** Start **

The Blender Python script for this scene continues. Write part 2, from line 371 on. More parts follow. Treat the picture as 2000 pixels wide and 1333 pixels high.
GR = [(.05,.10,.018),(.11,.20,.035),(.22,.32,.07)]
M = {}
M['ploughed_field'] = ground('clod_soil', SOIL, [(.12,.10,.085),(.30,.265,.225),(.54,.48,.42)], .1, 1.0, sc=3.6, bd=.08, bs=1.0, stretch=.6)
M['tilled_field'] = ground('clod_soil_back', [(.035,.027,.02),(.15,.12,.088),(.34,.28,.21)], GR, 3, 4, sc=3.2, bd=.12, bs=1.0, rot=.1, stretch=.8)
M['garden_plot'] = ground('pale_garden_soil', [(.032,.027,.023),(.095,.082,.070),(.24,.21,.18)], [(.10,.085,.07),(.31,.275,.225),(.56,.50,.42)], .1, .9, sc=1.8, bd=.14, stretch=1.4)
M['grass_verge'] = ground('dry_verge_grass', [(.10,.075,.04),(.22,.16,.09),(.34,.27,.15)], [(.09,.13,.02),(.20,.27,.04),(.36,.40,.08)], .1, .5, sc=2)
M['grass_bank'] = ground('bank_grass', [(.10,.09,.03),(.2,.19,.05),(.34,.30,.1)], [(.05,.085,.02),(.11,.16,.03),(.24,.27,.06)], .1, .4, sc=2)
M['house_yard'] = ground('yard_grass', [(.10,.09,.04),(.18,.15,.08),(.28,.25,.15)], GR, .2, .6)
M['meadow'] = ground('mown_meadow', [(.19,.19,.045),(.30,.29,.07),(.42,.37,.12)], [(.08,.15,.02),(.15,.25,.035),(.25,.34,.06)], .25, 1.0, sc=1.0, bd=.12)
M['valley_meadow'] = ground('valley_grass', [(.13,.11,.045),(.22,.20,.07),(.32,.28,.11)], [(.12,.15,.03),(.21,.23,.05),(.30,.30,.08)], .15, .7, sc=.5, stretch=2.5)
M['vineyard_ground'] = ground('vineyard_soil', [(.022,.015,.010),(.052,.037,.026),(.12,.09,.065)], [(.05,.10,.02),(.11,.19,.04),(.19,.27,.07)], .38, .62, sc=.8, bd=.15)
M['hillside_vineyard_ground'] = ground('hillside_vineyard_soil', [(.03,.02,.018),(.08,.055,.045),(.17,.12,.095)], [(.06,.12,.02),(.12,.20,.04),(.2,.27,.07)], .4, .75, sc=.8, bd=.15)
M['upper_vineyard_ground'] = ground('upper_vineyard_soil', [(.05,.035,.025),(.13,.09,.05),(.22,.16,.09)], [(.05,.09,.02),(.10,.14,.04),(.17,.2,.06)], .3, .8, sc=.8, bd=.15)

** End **

Request
Every line above needs to be retyped exactly.

Output for this exercise
The Blender Python script for this scene continues. Write part 2, from line 371 on. More parts follow. Treat the picture as 2000 pixels wide and 1333 pixels high.
GR = [(.05,.10,.018),(.11,.20,.035),(.22,.32,.07)]
M = {}
M['ploughed_field'] = ground('clod_soil', SOIL, [(.12,.10,.085),(.30,.265,.225),(.54,.48,.42)], .1, 1.0, sc=3.6, bd=.08, bs=1.0, stretch=.6)
M['tilled_field'] = ground('clod_soil_back', [(.035,.027,.02),(.15,.12,.088),(.34,.28,.21)], GR, 3, 4, sc=3.2, bd=.12, bs=1.0, rot=.1, stretch=.8)
M['garden_plot'] = ground('pale_garden_soil', [(.032,.027,.023),(.095,.082,.070),(.24,.21,.18)], [(.10,.085,.07),(.31,.275,.225),(.56,.50,.42)], .1, .9, sc=1.8, bd=.14, stretch=1.4)
M['grass_verge'] = ground('dry_verge_grass', [(.10,.075,.04),(.22,.16,.09),(.34,.27,.15)], [(.09,.13,.02),(.20,.27,.04),(.36,.40,.08)], .1, .5, sc=2)
M['grass_bank'] = ground('bank_grass', [(.10,.09,.03),(.2,.19,.05),(.34,.30,.1)], [(.05,.085,.02),(.11,.16,.03),(.24,.27,.06)], .1, .4, sc=2)
M['house_yard'] = ground('yard_grass', [(.10,.09,.04),(.18,.15,.08),(.28,.25,.15)], GR, .2, .6)
M['meadow'] = ground('mown_meadow', [(.19,.19,.045),(.30,.29,.07),(.42,.37,.12)], [(.08,.15,.02),(.15,.25,.035),(.25,.34,.06)], .25, 1.0, sc=1.0, bd=.12)
M['valley_meadow'] = ground('valley_grass', [(.13,.11,.045),(.22,.20,.07),(.32,.28,.11)], [(.12,.15,.03),(.21,.23,.05),(.30,.30,.08)], .15, .7, sc=.5, stretch=2.5)
M['vineyard_ground'] = ground('vineyard_soil', [(.022,.015,.010),(.052,.037,.026),(.12,.09,.065)], [(.05,.10,.02),(.11,.19,.04),(.19,.27,.07)], .38, .62, sc=.8, bd=.15)
M['hillside_vineyard_ground'] = ground('hillside_vineyard_soil', [(.03,.02,.018),(.08,.055,.045),(.17,.12,.095)], [(.06,.12,.02),(.12,.20,.04),(.2,.27,.07)], .4, .75, sc=.8, bd=.15)
M['upper_vineyard_ground'] = ground('upper_vineyard_soil', [(.05,.035,.025),(.13,.09,.05),(.22,.16,.09)], [(.05,.09,.02),(.10,.14,.04),(.17,.2,.06)], .3, .8, sc=.8, bd=.15)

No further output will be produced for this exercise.